▶ [What is asked]: Reproduce precisely the lines of the listing below, starting with the line that contains "m.bar(c-d*.11+s*.018, c+d*.11+s*.018, .010, .014);" and stopping after the line that contains "rod((TX[3]-.13, 7.95), (TX[2]+o, 3.96), 'dark"; include nothing else.

○ ○ ○ ○

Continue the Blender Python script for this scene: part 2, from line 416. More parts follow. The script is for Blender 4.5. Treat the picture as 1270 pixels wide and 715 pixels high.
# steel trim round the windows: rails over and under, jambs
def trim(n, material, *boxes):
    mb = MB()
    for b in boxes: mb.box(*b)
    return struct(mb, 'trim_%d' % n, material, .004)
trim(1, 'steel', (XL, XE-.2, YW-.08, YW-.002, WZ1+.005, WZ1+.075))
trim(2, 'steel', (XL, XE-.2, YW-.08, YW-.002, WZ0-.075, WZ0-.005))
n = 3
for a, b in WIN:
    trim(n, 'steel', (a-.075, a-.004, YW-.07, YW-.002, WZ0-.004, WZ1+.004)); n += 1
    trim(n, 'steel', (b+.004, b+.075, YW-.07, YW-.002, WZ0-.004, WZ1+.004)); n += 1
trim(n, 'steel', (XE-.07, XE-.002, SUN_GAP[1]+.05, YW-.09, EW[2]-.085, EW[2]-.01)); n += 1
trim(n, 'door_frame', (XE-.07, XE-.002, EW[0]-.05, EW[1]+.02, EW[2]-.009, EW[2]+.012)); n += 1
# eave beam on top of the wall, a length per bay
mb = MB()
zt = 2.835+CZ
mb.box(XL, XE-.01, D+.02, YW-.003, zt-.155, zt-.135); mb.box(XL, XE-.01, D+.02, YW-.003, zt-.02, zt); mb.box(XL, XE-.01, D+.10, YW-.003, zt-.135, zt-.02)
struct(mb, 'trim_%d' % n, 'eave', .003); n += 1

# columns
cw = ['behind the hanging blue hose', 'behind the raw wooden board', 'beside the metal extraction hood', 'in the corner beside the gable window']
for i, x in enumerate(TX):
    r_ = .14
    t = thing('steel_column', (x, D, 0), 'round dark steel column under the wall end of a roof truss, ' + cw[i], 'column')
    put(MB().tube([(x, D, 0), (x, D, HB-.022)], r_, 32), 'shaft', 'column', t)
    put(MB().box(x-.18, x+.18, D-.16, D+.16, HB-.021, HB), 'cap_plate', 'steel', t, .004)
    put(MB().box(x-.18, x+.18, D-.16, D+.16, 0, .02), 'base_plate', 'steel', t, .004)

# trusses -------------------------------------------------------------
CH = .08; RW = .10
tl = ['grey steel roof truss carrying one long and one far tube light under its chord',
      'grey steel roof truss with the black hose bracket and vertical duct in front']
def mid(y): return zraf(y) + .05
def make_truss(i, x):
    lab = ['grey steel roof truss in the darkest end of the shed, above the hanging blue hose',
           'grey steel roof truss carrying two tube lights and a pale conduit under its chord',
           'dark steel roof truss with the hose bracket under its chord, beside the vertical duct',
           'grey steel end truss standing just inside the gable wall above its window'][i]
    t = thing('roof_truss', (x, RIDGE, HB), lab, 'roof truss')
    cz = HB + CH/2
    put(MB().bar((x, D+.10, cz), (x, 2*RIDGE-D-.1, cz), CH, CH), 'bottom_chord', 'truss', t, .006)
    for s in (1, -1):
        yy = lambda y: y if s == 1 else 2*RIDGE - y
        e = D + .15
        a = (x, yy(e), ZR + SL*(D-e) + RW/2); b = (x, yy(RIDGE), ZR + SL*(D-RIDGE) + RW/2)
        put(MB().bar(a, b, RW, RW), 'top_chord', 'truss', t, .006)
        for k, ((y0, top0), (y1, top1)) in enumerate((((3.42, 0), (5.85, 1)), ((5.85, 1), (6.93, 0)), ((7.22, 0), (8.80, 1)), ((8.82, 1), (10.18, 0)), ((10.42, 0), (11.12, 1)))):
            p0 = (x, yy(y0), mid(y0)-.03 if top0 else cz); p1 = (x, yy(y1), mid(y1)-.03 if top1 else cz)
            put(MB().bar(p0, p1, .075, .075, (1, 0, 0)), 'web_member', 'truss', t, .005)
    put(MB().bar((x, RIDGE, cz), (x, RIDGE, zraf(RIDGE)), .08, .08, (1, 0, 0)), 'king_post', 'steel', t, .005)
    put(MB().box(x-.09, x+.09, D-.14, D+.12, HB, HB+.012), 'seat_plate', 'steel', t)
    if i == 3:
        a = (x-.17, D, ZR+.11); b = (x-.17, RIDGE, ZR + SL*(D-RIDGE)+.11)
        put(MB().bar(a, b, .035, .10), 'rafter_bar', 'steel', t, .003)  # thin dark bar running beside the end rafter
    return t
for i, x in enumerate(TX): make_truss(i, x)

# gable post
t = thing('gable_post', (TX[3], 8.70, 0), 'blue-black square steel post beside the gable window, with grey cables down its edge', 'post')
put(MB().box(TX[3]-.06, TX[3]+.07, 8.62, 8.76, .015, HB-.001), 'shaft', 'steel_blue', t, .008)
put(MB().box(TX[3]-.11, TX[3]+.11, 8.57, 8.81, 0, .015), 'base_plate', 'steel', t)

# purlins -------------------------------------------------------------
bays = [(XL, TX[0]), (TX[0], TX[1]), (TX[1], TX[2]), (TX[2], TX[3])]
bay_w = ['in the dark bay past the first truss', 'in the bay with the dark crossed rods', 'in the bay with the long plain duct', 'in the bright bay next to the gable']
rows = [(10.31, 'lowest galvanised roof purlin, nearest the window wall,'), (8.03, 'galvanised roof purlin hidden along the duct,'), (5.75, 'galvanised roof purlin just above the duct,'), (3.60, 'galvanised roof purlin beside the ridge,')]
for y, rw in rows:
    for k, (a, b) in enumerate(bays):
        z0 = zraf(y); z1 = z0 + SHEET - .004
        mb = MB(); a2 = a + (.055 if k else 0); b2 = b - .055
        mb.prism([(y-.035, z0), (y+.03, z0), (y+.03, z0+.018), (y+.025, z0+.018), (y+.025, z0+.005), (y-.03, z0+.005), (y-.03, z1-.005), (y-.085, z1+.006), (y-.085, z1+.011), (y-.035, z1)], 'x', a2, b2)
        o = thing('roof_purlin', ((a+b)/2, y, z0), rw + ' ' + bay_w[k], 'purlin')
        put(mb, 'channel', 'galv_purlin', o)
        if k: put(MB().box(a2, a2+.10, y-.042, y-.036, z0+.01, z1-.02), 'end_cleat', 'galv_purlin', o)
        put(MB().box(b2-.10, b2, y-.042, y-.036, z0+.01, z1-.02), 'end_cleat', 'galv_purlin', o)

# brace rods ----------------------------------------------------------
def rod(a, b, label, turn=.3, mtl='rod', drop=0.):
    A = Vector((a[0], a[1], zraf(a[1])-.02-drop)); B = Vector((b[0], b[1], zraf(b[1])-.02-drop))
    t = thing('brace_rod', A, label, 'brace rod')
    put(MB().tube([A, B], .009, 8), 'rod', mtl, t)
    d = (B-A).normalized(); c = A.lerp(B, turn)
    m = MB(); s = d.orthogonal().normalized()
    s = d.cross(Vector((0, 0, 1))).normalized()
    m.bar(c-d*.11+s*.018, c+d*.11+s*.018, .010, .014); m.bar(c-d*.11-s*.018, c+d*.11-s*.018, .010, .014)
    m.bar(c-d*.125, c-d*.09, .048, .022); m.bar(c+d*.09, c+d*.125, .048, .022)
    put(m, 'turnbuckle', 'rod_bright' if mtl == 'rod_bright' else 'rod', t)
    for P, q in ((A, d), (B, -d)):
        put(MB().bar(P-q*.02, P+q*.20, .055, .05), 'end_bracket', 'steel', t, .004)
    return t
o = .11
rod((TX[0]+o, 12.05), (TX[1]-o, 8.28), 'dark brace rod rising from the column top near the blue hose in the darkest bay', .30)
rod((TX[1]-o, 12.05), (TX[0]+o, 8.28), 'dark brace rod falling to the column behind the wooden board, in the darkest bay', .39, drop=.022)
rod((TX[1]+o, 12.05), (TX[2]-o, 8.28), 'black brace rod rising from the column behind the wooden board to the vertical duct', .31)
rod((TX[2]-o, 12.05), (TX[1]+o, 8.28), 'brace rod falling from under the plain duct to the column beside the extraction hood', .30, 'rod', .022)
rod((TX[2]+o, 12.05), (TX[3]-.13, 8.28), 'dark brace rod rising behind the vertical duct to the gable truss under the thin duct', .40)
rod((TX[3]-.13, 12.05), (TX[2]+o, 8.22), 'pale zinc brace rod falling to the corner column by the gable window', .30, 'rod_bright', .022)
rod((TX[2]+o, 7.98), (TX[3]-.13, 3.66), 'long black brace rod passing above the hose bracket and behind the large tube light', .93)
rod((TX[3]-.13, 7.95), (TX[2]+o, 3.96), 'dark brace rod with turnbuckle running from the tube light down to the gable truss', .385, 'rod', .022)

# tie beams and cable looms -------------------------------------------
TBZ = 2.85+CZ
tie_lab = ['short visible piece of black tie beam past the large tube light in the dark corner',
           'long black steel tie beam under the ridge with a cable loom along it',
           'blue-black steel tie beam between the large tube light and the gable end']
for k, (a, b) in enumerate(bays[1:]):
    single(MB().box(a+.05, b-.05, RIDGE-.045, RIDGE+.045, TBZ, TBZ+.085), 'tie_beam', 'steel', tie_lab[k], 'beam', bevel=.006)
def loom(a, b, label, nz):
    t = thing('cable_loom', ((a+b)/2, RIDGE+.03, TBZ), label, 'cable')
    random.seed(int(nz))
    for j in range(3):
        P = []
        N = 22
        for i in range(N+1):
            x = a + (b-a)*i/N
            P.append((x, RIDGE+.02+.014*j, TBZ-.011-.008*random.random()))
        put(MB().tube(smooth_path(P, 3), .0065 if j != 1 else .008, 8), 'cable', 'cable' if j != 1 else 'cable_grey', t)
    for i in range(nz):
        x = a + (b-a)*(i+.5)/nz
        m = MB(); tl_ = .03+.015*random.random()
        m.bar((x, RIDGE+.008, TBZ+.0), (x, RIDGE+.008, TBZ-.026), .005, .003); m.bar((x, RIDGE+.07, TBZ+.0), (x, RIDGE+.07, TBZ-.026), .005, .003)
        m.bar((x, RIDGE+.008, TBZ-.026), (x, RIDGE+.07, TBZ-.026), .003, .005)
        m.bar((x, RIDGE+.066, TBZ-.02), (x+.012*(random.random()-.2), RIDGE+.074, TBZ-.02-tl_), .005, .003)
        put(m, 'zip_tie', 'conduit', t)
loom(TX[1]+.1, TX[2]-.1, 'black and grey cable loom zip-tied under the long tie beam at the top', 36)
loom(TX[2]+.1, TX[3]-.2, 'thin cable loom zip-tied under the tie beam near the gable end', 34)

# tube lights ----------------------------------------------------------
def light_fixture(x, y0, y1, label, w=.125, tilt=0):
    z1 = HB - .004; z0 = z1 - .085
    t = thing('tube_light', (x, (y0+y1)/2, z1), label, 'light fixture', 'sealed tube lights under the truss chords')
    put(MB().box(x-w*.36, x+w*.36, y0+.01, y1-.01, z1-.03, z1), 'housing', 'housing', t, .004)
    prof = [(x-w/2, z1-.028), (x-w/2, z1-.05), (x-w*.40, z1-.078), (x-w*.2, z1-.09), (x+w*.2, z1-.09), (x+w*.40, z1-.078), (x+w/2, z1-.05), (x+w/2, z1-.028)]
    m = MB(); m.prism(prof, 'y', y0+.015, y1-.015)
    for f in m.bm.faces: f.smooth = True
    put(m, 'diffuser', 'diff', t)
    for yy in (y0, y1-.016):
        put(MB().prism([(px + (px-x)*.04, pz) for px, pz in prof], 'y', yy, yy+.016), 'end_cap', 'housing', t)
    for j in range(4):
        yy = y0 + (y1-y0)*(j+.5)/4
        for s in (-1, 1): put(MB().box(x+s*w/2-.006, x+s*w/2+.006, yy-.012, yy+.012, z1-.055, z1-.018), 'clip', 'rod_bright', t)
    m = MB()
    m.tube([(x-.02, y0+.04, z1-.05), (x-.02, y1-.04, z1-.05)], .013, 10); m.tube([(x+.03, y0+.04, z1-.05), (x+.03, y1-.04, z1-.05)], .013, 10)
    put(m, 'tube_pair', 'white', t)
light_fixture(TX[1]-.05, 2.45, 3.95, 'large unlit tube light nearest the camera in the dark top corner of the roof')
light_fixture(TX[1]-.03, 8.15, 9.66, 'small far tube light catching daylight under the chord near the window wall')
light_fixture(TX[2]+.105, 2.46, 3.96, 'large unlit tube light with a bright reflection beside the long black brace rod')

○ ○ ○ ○

▶ [Task response]:
    m.bar(c-d*.11+s*.018, c+d*.11+s*.018, .010, .014); m.bar(c-d*.11-s*.018, c+d*.11-s*.018, .010, .014)
    m.bar(c-d*.125, c-d*.09, .048, .022); m.bar(c+d*.09, c+d*.125, .048, .022)
    put(m, 'turnbuckle', 'rod_bright' if mtl == 'rod_bright' else 'rod', t)
    for P, q in ((A, d), (B, -d)):
        put(MB().bar(P-q*.02, P+q*.20, .055, .05), 'end_bracket', 'steel', t, .004)
    return t
o = .11
rod((TX[0]+o, 12.05), (TX[1]-o, 8.28), 'dark brace rod rising from the column top near the blue hose in the darkest bay', .30)
rod((TX[1]-o, 12.05), (TX[0]+o, 8.28), 'dark brace rod falling to the column behind the wooden board, in the darkest bay', .39, drop=.022)
rod((TX[1]+o, 12.05), (TX[2]-o, 8.28), 'black brace rod rising from the column behind the wooden board to the vertical duct', .31)
rod((TX[2]-o, 12.05), (TX[1]+o, 8.28), 'brace rod falling from under the plain duct to the column beside the extraction hood', .30, 'rod', .022)
rod((TX[2]+o, 12.05), (TX[3]-.13, 8.28), 'dark brace rod rising behind the vertical duct to the gable truss under the thin duct', .40)
rod((TX[3]-.13, 12.05), (TX[2]+o, 8.22), 'pale zinc brace rod falling to the corner column by the gable window', .30, 'rod_bright', .022)
rod((TX[2]+o, 7.98), (TX[3]-.13, 3.66), 'long black brace rod passing above the hose bracket and behind the large tube light', .93)
rod((TX[3]-.13, 7.95), (TX[2]+o, 3.96), 'dark brace rod with turnbuckle running from the tube light down to the gable truss', .385, 'rod', .022)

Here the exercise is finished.